I encourage everyone to read the paper:

IO-Lite: A Unified I/O Buffering and Caching System, by Vivek Pai, Peter
Druschel, and Willy Zwaenepoel, published in the 3rd Symposium on Operating
Systems Design and Implementation (OSDI '99) Proceedings, New Orleans,
Louisiana, February 22-25, 1999, pp15-28.

http://www.cs.rice.edu/~vivek/iol98/	 (OSDI paper)
http://www.cs.rice.edu/~vivek/vivekmsee/ (MS thesis)

At the latest (3rd) Symposium on Operating System Design and Implementation,
the "best of conference" award went to this paper, which reports on both
the design and implementation of a unified IO scheme.  I think the award was
well placed.

It shows a new I/O approach that is very general and flexible, and avoids
data copies with minimal overhead, even between processes.  The authors
use as an example Web service, and show very good performance gains. 
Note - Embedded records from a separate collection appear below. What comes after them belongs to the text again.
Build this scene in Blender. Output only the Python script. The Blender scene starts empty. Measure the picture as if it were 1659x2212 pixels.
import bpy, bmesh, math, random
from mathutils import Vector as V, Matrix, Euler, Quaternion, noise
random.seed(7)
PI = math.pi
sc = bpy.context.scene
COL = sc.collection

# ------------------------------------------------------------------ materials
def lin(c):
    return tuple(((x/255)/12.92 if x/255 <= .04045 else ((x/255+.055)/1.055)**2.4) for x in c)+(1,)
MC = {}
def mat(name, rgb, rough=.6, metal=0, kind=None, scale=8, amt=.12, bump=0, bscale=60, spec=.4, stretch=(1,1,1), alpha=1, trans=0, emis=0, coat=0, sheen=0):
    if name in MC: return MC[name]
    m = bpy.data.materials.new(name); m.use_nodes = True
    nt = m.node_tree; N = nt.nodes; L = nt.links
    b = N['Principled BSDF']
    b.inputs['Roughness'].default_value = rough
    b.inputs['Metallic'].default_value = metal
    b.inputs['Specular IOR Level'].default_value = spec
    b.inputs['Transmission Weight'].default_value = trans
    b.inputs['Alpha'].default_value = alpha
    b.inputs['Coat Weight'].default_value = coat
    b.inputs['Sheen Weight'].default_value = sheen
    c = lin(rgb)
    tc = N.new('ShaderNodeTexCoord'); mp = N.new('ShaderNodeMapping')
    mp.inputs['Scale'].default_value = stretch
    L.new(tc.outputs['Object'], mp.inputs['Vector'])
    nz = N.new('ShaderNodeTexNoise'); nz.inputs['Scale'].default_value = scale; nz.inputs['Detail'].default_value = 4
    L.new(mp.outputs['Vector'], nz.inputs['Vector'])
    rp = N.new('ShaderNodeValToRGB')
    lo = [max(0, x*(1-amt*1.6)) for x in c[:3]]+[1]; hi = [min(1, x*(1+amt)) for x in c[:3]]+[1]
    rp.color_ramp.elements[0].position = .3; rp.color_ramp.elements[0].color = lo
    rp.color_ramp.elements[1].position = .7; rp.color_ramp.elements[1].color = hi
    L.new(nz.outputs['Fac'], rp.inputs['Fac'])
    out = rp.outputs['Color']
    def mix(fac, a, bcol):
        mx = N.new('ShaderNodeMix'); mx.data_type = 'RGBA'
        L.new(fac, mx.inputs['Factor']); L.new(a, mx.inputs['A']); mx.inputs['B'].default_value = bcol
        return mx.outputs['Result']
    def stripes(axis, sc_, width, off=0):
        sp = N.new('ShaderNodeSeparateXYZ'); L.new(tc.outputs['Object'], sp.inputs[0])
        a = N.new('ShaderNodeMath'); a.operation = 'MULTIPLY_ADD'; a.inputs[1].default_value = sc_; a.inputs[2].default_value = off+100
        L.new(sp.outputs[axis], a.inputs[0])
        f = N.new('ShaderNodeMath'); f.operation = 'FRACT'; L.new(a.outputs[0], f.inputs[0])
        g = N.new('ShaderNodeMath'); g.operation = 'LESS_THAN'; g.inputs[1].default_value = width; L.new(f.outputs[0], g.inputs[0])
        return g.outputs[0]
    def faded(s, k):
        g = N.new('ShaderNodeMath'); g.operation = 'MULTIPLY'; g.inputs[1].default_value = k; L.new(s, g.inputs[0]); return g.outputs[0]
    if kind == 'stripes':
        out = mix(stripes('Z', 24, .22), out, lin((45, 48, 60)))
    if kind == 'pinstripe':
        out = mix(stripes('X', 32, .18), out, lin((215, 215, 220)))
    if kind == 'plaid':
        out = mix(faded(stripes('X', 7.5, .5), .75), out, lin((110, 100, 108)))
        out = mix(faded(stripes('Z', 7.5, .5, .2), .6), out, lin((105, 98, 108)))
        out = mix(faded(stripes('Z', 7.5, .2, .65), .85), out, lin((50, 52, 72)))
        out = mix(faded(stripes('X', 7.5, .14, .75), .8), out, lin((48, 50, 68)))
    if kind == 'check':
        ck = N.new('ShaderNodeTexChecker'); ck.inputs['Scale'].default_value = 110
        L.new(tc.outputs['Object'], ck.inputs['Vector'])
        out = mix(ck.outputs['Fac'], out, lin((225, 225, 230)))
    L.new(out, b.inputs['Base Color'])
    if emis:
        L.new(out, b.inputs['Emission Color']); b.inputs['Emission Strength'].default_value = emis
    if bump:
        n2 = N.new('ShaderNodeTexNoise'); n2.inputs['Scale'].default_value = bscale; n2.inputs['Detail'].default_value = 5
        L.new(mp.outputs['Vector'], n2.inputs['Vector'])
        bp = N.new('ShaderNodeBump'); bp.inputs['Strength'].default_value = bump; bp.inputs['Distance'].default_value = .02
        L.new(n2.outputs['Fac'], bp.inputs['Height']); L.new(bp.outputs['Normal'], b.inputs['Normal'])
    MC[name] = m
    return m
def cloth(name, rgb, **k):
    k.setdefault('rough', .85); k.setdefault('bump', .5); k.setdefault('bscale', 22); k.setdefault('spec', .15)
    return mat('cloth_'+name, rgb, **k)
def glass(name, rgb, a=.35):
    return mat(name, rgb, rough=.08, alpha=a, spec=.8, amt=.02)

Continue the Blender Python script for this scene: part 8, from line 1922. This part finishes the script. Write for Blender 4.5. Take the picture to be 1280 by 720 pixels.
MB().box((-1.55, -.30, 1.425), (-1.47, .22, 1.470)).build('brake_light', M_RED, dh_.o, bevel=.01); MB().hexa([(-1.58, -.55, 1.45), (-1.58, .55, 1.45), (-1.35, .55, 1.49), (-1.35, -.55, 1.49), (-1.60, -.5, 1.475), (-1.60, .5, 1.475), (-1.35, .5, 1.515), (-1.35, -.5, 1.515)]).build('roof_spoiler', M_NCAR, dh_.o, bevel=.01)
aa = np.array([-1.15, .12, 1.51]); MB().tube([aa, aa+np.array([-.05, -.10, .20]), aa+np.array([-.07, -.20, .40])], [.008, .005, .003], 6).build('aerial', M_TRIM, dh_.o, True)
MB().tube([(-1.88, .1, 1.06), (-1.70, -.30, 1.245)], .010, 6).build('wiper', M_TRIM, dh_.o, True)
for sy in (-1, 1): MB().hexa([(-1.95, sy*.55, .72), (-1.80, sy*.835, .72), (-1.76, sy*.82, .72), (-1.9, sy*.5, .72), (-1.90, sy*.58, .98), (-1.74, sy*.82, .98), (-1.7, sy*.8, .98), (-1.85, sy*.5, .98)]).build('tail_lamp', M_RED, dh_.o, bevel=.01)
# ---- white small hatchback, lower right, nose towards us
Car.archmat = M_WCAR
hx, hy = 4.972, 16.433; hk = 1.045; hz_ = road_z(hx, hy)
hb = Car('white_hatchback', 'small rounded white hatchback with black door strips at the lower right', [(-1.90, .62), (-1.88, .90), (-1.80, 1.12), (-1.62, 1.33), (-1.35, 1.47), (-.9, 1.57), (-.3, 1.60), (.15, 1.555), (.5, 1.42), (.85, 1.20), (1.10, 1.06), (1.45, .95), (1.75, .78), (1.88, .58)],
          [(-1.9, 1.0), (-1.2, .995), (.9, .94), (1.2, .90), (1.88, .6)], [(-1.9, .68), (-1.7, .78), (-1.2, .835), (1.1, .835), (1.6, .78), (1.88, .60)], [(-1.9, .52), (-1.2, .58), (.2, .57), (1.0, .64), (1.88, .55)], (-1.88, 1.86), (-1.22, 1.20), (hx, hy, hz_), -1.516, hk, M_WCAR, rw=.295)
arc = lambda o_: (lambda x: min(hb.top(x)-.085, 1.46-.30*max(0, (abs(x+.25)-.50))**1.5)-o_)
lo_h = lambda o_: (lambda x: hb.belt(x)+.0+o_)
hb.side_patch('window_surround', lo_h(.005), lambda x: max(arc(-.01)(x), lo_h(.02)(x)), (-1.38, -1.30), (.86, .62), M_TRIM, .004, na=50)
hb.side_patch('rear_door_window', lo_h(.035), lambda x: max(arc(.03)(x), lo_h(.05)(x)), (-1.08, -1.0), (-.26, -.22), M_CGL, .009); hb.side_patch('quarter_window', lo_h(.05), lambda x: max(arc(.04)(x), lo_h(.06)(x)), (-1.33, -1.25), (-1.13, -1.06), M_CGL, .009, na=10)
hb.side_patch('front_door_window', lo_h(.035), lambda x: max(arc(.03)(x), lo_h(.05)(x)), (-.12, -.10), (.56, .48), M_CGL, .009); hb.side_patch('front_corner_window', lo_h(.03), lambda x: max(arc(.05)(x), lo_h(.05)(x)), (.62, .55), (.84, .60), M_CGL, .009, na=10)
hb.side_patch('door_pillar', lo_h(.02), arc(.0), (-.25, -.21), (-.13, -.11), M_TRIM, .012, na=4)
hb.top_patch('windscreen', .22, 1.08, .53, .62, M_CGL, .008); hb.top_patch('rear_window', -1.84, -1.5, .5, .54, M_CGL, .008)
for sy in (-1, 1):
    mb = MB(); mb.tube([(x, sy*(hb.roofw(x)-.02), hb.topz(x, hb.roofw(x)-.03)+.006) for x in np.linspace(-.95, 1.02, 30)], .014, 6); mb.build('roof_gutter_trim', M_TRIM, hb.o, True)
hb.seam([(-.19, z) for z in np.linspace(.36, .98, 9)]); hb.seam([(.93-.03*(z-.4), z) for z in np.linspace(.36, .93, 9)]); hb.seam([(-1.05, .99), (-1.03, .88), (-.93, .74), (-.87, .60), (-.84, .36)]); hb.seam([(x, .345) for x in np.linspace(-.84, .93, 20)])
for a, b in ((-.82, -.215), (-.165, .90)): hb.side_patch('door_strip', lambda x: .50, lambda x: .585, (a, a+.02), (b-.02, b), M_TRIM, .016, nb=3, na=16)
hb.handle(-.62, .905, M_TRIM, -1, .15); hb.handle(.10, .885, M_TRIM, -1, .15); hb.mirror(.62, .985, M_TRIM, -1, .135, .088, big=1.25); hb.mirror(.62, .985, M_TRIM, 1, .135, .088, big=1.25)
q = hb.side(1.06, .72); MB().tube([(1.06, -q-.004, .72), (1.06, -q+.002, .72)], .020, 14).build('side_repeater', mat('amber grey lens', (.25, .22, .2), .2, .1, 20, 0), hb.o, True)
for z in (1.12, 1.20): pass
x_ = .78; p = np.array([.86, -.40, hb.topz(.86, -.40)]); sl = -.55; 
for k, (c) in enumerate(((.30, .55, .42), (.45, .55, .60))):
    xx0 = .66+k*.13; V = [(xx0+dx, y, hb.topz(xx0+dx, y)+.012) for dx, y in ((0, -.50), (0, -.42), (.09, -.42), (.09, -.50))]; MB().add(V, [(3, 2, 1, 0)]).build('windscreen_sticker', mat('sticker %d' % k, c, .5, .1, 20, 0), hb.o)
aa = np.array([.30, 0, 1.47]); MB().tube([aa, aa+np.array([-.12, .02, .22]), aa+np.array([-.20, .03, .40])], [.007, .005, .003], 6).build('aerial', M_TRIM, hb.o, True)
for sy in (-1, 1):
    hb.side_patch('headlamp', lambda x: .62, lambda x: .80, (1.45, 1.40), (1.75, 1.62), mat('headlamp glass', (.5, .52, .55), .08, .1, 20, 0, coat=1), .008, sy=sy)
While I believe the paper overstates the benefits for "vanilla" web service, 
for CGI it should clearly be a major win.  IO-Lite avoids the redundant 
data copies that normally occur in the standard UNIX read/write semantics, 
and copies in the network layer. 

My intution tells me that the interfaces proposed here should be very 
useful for a very wide range of applications (including a certain window 
system I'm a bit fond of, which already took advantage of writev; the 
IO-Lite interfaces look better to me).

For full benefits to be reaped, an application can use new system call 
interfaces that IO-Lite introduces.  The immediate application that comes 
to my mind is Apache (ergo the cross posting), particularly as Apache 
thinks through its V2 design.  I hope that we can have a productive 
discussion and this thread may be able to provide clarification (I cc'ed 
the authors of the paper), and encourage IO-Lite's adoption.

This has been implemented in FreeBSD... And, of course, it would be nice
to have it in Linux as well, and for Apache to be able to take full
advantage of IO-Lite.

				- Jim Gettys


--
Jim Gettys
Industry Standards and Consortia
Compaq Computer Corporation
Visting Scientist, World Wide Web Consortium, M.I.T.